Sermaye piyasasının % 72 si yabancılarındır. Bankacılık sektörünün % 51 i yabancıların eline geçmiştir. Cari işlemler açığı geçen yılın aynı ayına - ekim- göre % 35,1 artarak 3 milyar 36 milyon dolarla son ayların en yüksek düzeyine ulaşmıştır. Bu tablonun ne anlama geldiği çok iyi bilinmektedir. Ülkemiz ekonomik işgal altındadır. Sanayi sürekli kan kaybetmektedir. İmalat sektörü süratle ithalata ve montaja dönmektedir. Serbest piyasa ekonomisinin tükenişi, dertlerimize dert katışı karşısında gözler, kulaklar ve ağızlar işe yaramamaktadır.
Hiçbir terör örgütü dış destek almadan varlığını devam ettiremez. Hele bizim ülkemizde olduğu gibi 20 yılı aşkın süredir devam eden PKK terörünün dış destekli olduğunu Mısırdaki sağır sultan bile duymuştur. Duymak bir tarafa artık belgeleriyle ortaya konmuştur.

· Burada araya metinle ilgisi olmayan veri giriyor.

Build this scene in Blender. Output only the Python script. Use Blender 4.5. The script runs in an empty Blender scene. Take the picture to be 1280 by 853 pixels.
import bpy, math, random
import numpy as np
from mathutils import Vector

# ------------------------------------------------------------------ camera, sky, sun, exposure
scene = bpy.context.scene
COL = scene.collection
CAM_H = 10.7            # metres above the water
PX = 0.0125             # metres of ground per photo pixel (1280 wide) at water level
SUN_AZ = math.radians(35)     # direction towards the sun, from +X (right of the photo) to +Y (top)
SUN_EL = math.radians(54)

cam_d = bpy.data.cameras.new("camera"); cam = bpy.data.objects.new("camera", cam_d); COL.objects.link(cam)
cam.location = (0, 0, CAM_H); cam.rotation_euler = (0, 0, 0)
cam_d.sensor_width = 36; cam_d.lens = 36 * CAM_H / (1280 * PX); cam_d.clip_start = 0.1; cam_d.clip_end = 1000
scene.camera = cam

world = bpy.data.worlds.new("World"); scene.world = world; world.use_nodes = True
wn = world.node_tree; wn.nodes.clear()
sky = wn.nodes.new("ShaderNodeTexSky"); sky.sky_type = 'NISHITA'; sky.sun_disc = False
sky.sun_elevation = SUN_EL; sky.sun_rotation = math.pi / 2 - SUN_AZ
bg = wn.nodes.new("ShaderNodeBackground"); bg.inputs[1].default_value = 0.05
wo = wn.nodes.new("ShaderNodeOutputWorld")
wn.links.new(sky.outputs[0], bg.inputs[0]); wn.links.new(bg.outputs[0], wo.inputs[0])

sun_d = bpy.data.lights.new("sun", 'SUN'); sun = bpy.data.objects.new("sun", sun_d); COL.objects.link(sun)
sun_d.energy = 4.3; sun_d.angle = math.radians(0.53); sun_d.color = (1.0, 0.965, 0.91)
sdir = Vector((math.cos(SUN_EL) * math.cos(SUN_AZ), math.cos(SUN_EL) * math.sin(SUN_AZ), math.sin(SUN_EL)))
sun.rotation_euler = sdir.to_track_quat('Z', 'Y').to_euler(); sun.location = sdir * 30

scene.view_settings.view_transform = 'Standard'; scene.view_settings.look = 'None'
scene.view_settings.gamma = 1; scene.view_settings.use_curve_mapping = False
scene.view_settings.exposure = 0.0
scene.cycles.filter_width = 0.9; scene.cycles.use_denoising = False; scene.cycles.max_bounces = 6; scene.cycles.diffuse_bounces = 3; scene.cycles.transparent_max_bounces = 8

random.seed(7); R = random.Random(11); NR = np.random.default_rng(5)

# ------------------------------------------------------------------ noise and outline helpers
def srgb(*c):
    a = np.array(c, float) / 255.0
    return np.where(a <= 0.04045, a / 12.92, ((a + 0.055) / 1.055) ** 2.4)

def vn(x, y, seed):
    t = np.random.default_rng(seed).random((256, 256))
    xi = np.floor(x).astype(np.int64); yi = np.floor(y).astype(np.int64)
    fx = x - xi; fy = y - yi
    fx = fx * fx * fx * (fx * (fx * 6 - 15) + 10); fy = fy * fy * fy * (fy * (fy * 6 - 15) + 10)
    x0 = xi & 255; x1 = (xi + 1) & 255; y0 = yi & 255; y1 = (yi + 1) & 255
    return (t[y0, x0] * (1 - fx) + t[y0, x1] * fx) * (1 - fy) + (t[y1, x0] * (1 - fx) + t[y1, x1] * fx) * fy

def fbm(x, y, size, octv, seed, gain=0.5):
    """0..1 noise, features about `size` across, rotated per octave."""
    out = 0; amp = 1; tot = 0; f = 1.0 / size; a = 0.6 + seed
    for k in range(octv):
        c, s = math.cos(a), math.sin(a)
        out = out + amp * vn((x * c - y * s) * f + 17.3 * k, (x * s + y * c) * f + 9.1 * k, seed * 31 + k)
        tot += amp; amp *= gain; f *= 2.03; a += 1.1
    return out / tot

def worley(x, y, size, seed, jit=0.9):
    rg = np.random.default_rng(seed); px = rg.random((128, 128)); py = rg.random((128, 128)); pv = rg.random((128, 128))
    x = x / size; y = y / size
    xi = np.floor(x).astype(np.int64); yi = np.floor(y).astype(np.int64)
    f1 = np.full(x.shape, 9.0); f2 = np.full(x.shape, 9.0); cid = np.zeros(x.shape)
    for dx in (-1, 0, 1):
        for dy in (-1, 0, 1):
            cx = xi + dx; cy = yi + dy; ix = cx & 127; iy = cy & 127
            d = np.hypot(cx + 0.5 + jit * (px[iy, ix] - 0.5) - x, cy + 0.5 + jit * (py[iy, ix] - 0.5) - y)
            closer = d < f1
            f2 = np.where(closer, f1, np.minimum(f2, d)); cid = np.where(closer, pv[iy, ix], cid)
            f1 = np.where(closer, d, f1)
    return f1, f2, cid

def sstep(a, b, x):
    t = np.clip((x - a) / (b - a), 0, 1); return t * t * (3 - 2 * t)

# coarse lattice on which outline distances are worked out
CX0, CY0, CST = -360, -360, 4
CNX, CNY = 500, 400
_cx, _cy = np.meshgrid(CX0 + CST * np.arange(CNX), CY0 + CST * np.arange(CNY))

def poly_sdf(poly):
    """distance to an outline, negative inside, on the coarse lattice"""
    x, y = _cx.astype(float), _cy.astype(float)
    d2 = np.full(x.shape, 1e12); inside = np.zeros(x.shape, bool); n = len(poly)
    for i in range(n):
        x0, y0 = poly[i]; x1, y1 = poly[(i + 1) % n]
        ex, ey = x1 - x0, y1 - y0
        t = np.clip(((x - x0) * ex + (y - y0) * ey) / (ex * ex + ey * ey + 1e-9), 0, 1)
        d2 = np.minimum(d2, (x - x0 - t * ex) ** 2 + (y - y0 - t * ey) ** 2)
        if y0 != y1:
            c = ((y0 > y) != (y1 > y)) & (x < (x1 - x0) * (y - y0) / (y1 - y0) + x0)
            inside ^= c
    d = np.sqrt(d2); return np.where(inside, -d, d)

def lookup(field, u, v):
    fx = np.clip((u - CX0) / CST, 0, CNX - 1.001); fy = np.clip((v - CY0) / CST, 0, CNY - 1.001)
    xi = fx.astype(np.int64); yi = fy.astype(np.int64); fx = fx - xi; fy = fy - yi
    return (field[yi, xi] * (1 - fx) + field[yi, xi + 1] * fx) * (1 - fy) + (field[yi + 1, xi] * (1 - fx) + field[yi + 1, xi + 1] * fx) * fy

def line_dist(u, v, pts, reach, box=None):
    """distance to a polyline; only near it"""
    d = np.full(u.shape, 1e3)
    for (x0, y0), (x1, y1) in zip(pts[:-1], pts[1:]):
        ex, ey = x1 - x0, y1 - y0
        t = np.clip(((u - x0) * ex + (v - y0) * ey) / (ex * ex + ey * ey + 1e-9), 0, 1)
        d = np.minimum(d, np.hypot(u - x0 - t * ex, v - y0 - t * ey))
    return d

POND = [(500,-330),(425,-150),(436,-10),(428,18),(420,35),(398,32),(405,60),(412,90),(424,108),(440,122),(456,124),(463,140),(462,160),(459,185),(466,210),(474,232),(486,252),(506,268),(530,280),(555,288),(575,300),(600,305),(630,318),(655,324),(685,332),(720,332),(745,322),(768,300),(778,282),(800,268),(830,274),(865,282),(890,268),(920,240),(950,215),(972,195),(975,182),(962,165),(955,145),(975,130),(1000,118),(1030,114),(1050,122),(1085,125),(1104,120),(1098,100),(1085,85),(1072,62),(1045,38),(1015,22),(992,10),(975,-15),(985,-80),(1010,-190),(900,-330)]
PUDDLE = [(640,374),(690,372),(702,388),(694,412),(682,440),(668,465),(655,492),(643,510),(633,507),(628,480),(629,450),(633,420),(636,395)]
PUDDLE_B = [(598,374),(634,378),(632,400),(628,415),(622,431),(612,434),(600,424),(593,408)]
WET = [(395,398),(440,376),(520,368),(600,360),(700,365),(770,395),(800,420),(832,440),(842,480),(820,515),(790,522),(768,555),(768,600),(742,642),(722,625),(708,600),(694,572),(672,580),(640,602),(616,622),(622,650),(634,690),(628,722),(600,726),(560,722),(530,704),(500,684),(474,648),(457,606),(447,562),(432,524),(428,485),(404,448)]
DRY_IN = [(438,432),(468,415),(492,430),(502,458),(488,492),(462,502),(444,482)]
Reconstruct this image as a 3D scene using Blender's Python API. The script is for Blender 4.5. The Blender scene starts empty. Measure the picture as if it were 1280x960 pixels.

Terörün arkasında bölgemizde ve topraklarımızda gözü olan devletler vardır; ABD vardır, AB devletleri vardır. Üstelik ABD, Lozan antlaşmasına imza koymamış ve bizim güneydoğu sınırlarınızı, ülkemiz sınırlarını kabul etmemektedir. ABDnin bu tavrı bilinmiyor gibi gözler, kulaklar ve ağızlar kapatılmaktadır.
ABye üyelik sürecinde ülkemizden istenenler, birer hukuki metin karakteri taşımaktadır. ABnin istekleri hep birbirini tamamlayan niteliktedir. Hukuk, insan hakları, demokrasi adı altında ülkemiz bölük pörçük edilmek istenmektedir. Sürecin bu yönü, ilgili-ilgisiz herkes tarafından fiili, hukuki, tarihi ve akademik olarak bilinmesine rağmen gözler, kulaklar ve ağızlar kapalı kalmaya devam etmektedir.
Halkımızın %94ü ABD karşıtı olmasına rağmen ABD ile stratejik ortaklık iddiasındaki AKPye genel seçimde vatandaşın neredeyse yarısı, yani iki kişiden birisi oyunu vermiştir. Diyelim ki, halkımızın siyasi tercihini yaparken parti politikasını değil de, partinin liderini esas aldığını varsayalım. Sayın Tayyib Erdoğan Büyük Ortadoğu Projesinde Amerika başkanı Bushun eşbaşkanıdır, yani onun coğrafyamızdaki temsilcisidir. Bu şu anlama gelmektedir. Başkan Bush, başbakan Erdoğan eliyle, bölge üzerinde iradesini ve icraatını uygulamaktadır. Sınır ötesi operasyon konusunda da, son sözün ABDye ait olduğu da bütün çıplaklığı ile ortadadır. Şehit cenazeleri ardı ardına gelirken, bu gerçekler karşısında gözler, kulaklar ve ağızlar işe yaramamaktadır.
Kuzey Irakta kurulmaya çalışılan Kürdistan bir son değil, sonun başlangıcıdır. İkinci adımda İran, Suriye ve Türkiyedeki Kürt unsurlar ikna edilerek, dört ülkenin birden içi karıştırılarak bir taşla, dört kuş birden vurulacaktır. Üçüncü adımda ise geçici süreliğine büyük Kürdistan adı altında, büyük İsrail kurularak, İsrailin Arz-ı Mevud hedefi gerçekleştirilmiş olacaktır. Kuzey Irakın toprak bütünlüğünün ne anlama geldiğini görecek gözler, kulaklar ve ağızlar uzuv tatiline uğramıştır.
Kamuoyunun gazını almaya dönük mesajlarla sorunların üstesinden gelinemez. Görünen, duyulan ve bilinenleri tarih kaydetmektedir. Tarihin hesabı ise hem kesin, hem de çetindir.